In Torbay, 17 of the 23 complaints investigated (74 per cent) were upheld, the average for similar authorities is 72 per cent. They ranged from complaints about housing, public transport, child protection, enforcement and planning and special educational needs.

In similar-sized Plymouth, 14 out of 21 complaints (67 per cent) were upheld.

Four related to special educational needs and others included residential care, the council’s handling of maintenance issues and problems with the refuse collection.

One of two detailed investigations carried out into complaints made against Exeter City Council were upheld; East Devon District Council and North Devon Council had two detailed investigations upheld, and Mid Devon and West Devon had one each.

In Teignbridge two out of three complaints investigated were upheld.
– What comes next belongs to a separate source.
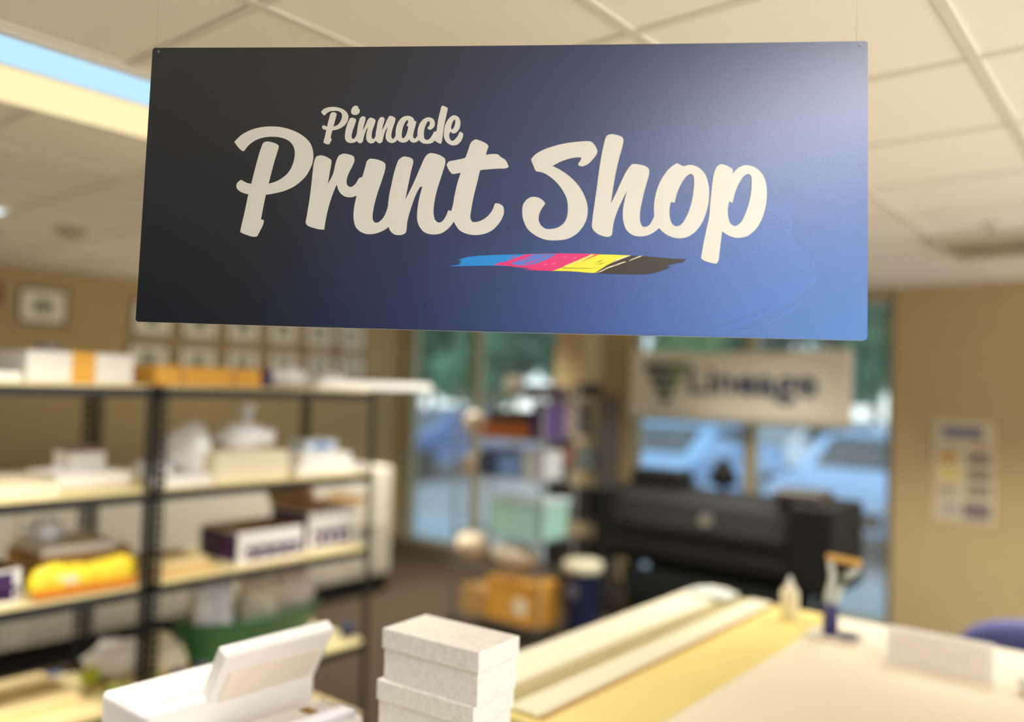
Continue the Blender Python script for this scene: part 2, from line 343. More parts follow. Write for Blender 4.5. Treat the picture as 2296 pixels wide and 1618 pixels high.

There were no complaints against Torridge District Council or South Hams District Council.

West Devon Borough Council’s audit and governance committee said on paper the authority’s level of performance looked bad, with 100 per cent of complaints upheld, when the average for similar authorities was 59 per cent, but one complaint against them was investigated.

The complaint was about the council’s delay in handling complaints. The council promised to improve and offered £100 as a goodwill gesture.

Eight complaints were referred to the local government ombudsman in West Devon but seven did not progress, either because the ombudsman did not have the powers to deal with them or they were not worthwhile investigating.

Councillors were told that most complaints were from residents wanting planning decisions overturned, but only procedural failures are investigated.